Robert Torricelli -- remember him? He’s a Senator from New Jersey, and he’s been awfully quiet since he illegally pulled himself off the ballot because he wasn’t going to win. To listen to the media, you would almost think septuagenarian Frank Lautenberg had always been the Democrats’ choice for Senator in New Jersey. He wasn’t. The New Jersey Supreme Court chose to legislate from the bench and overturn existing state laws prohibiting electoral bait-and-switch. Now, with less than 24 hours to go until the polls open, it looks like the Democrats’ dirty trick is going to pay off -- and the people of New Jersey will be at fault for allowing it to happen. (Listen up, Jersey: if you vote for Frank Lautenberg tomorrow, you deserve whatever he gives you . . . or takes from you. It’s just unfortunate his vote will count for the rest of us, as well.)

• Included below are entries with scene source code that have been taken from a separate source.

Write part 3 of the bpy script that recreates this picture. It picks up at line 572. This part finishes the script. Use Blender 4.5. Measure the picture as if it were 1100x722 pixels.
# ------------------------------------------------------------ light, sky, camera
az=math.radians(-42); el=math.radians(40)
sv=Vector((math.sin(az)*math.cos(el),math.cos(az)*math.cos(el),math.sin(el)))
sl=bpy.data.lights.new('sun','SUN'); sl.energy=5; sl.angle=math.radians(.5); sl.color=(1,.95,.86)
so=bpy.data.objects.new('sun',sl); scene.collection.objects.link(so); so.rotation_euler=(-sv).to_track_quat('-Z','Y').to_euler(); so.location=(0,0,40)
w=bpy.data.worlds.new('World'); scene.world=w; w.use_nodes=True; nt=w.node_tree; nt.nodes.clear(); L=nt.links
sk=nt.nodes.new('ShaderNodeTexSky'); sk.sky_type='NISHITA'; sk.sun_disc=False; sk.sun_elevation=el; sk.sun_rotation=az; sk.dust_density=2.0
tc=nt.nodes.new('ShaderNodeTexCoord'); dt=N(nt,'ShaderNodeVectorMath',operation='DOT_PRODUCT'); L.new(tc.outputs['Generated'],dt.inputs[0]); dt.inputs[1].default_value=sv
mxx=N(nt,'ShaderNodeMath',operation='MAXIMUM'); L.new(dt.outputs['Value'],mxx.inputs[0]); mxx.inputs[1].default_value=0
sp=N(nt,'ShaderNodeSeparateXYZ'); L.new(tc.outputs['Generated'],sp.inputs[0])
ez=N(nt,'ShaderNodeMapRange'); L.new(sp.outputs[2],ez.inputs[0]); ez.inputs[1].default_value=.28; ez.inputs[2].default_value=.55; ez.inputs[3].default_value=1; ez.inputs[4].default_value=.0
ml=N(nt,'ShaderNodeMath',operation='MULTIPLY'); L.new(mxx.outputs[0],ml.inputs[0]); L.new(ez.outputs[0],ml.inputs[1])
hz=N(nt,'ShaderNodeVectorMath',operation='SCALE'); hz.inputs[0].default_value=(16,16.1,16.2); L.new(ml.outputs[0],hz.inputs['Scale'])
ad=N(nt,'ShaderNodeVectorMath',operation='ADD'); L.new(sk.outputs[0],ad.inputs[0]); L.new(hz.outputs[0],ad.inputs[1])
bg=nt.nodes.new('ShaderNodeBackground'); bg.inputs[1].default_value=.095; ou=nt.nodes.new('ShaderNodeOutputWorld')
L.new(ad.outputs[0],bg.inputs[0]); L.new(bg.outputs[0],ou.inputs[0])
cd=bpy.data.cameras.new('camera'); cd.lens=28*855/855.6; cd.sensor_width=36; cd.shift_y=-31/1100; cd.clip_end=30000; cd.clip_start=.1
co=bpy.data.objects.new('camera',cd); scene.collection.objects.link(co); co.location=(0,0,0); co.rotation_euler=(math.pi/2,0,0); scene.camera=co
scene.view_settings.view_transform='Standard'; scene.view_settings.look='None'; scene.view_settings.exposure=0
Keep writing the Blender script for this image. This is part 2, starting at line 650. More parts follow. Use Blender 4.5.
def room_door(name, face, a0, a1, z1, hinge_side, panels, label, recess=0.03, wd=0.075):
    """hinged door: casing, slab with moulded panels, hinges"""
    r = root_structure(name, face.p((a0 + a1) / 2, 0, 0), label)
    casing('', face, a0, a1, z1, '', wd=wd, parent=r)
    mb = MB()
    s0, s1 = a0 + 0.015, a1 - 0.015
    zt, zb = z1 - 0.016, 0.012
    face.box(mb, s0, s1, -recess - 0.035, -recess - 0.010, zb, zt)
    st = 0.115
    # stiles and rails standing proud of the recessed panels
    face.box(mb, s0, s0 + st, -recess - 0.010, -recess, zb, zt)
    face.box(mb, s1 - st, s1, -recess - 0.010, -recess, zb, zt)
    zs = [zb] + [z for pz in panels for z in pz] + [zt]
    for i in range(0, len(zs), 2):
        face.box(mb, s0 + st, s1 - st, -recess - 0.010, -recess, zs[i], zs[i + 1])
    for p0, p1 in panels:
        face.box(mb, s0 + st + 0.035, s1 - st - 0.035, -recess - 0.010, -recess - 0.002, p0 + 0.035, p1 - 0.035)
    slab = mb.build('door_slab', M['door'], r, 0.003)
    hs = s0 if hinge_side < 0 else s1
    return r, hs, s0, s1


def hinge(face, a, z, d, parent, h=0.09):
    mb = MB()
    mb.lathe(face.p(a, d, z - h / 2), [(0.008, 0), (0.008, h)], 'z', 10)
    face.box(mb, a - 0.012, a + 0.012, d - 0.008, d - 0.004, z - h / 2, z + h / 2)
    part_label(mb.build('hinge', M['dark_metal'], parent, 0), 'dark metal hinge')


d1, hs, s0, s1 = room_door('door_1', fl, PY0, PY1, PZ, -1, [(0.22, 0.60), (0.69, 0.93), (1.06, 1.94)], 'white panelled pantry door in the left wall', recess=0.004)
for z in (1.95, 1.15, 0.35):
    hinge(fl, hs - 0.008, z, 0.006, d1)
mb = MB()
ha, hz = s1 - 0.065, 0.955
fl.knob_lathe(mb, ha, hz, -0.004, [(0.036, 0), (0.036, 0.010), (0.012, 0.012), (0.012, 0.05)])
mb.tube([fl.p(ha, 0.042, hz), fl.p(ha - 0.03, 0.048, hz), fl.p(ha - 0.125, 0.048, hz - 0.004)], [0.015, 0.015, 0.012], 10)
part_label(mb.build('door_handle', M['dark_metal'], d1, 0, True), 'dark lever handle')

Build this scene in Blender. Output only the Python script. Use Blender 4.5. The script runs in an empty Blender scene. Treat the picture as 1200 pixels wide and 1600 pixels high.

Then there was Montana. In that state’s Senate race, the Democrats ran an ad containing a 1970s clip of Republican candidate Mike Taylor giving a man a facial at the salon he used to own. In the film clip, Taylor wore a leisure suit and gold chains, as was the style of the day. Unfortunately, the people of Montana apparently regard any man wearing bell-bottoms and touching another man as "gay." Presumably, the Democrats knew this, and that’s why they ran the ad. (So much for fostering a culture of "tolerance.")

Doing very little to dispel the image he was so offended by, Taylor had what is known in the South as a "hissy fit," and exited the race. Lawsuits were threatened. After pouting for a week or so, he had a change of heart and is now running again with the slogan "Countdown to Decency." Decency, of course, meaning that no one will be allowed to call him "gay" anymore.

The debacles in New Jersey and Montana, in addition to some of the more typical, though nasty skirmishes going on around the nation (most notably in Arkansas’s and Iowa’s Senate races), would have been enough on their own to make this year one for the record books. Add the last week’s inconceivably ghoulish "memorial" service, and you have a recipe for chronic nausea and a bad case of the blues.

To all who read this column, I beseech you: only you can settle my stomach and ease my pain. Go to the polls tomorrow, use common sense, and vote your conscience. Don’t vote for those who celebrate a man’s death like it was a golden opportunity. Don’t vote for those who abuse the electoral system created by our founding fathers. Don’t vote for those who say one thing with their voices, but another with their actions.

In other words -- don’t vote Democrat.